Israel's Ashkenazi Chief Rabbi Yona Metzger called on rabbis worldwide to ban the Jewish participants - who were from the United States and Europe - from synagogues. Agudath Israel of America, which represents tens of thousands of ultra-Orthodox Jews in the U.S., said despite their Haredi garb, the six were a "disgrace" and "dangerous" to Jews.
The two-day Iranian government-sponsored conference was also attended by Westerners who have cast doubt on the Holocaust, even though some of the countries they come from have made it a crime to deny that it happened.At the conference, Neturei Karta Rabbi Aharon Cohen said Germany had carried out "a catastrophic policy and action of genocide" on the Jews, but said it was open to question how many millions had perished.
Neturei Karta's leader in Israel, self-styled Rabbi Yisrael Hirsch, said while it "hurt when people deny the Holocaust happened" the Jews' participation in Tehran was important.
"The purpose was to reveal to the whole world that the Iranians do not have any hatred to Jews, they only oppose Zionism like we do," he said, surrounded by volumes of sacred Jewish scriptures at his modest home in Mea Sharim.
"We wanted to show that Zionism does not represent the Jewish people."
Hirsch, a 51-year-old U.S. citizen by birth who rejected Israeli citizenship, said he was unable to go to Tehran because he lived in Israel. Iran does not grant entry to visitors with Israeli entry stamps in their passports. Hirsch's father Moshe, a New York-born rabbi, was Arafat's adviser on Jewish affairs.

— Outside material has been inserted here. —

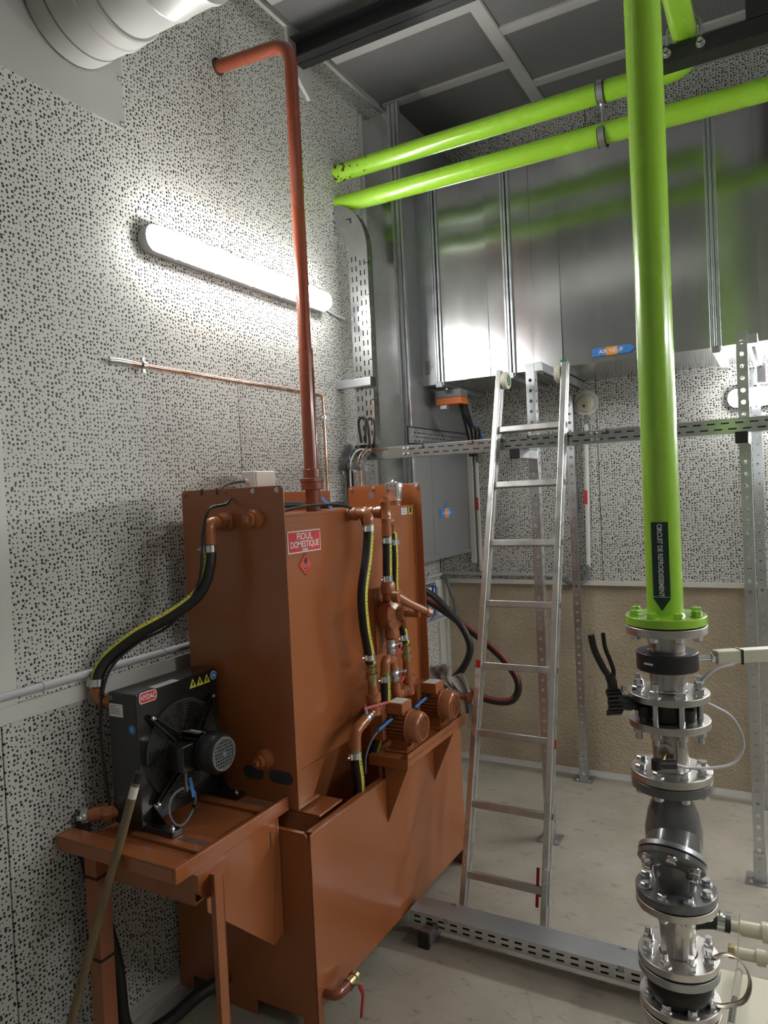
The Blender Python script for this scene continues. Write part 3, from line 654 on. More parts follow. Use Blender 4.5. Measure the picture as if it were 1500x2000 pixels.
# ================================================================== RED VENT PIPE
vp = thing('vent_pipe', 'tall thin red oxide vent pipe rising from the tank and elbowing into the left wall', 'pipe', (.365, 2.316, 1.67))
part('pipe', G().tube(arc_path([(.0, 2.316, 3.495), (.362, 2.316, 3.47), (.365, 2.316, 1.85)], .085, 8), .0255, 18), M['redox'], vp)
part('lower_pipe', G().cyl((.365, 2.316, 1.67), (.365, 2.316, 2.30), .0285), M['redox'], vp)
for z0, z1, r in ((1.69, 1.70, .04), (1.755, 1.785, .044), (1.785, 1.80, .048), (1.80, 1.835, .034)):
    part('union_nut', G().cyl((.365, 2.316, z0), (.365, 2.316, z1), r, n=8 if r > .045 else 24), M['redox'], vp, bevel=.002)
part('seam_rod', G().tube([(.392, 2.318, 1.83), (.392, 2.318, 2.22), (.385, 2.318, 2.24)], .006, 8), M['redox'], vp)
part('wall_collar', G().ring((.001, 2.316, 3.495), (1, 0, 0), .027, .034, .004), M['core'], vp)

# ================================================================== TANK
tk = thing('fuel_tank', 'large rust orange rectangular fuel tank standing in a bund by the left wall', 'tank', (.3, 2.42, .66))
TY0, TY1, TX0, TX1, TZ0, TZ1 = 1.905, 2.90, .08, .505, .80, 1.672
part('tank_body', G().box(TX0, TX1, TY0, TY1, TZ0, TZ1), M['orange'], tk, bevel=.006)
part('tank_front_seam', G().box(TX1-.002, TX1+.004, TY0+.02, TY1, TZ1-.008, TZ1+.002), M['orange'], tk, bevel=.001)
# near plate with cut-outs at the bottom
def pill(cx, cz, w, h, n=6):
    r = h/2; pts = []
    for k in range(n+1): a = -PI/2+PI*k/n; pts.append((cx+w/2-r+r*math.cos(a), cz+r*math.sin(a)))
    for k in range(n+1): a = PI/2+PI*k/n; pts.append((cx-w/2+r+r*math.cos(a), cz+r*math.sin(a)))
    return pts
npl = part('side_plate', G().prism([(.095, 1.892, .70), (.543, 1.892, .70), (.543, 1.892, 1.756), (.532, 1.892, 1.769), (.103, 1.892, 1.769), (.095, 1.892, 1.76)], (0, .006, 0)), M['orange'], tk, bevel=.0015)
for cx_ in (.36, .475): part('plate_opening', G().prism([(x, 1.8915, z) for x, z in pill(cx_, .80, .10 if cx_ > .4 else .09, .045)], (0, .0006, 0)), M['core'], npl)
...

Neturei Karta, Aramaic for "guardians of the city," was formed in Jerusalem in the 1930s as a bulwark against the growing Zionist movement in what was then British Mandate Palestine. The large and influential Satmar Hassidic sect, which also opposes the state of Israel and believes Zionism is an "idolatrous temptation," is a traditional Neturei Karta ally but has increasingly distanced itself from the movement.
'Acts of madness'
Satmar's United States-based rabbinical leadership described the Jews' attendance at the Tehran conference as "acts of madness" and called on Satmar disciples and others to shun those who "give the go-ahead for the spilling of Jewish blood."
Many in the ultra-Orthodox world believe Moshe Hirsch, now taking a back seat in the movement, steered Neturei Karta away from its principles and represents a breakaway sect by drawing it closer to militant Muslim figures opposed to Israel, like Hamas.
Israel Eichler, a former Israeli lawmaker and well-known Haredi commentator, described their activities as "anachronistic" and "anarchistic."
Yisrael Hirsch is undeterred by those arguments.
"The majority of the Haredi world opposes Zionism in principle," he said. "We are sure one day Israel will cease to exist just like the Soviet Union did."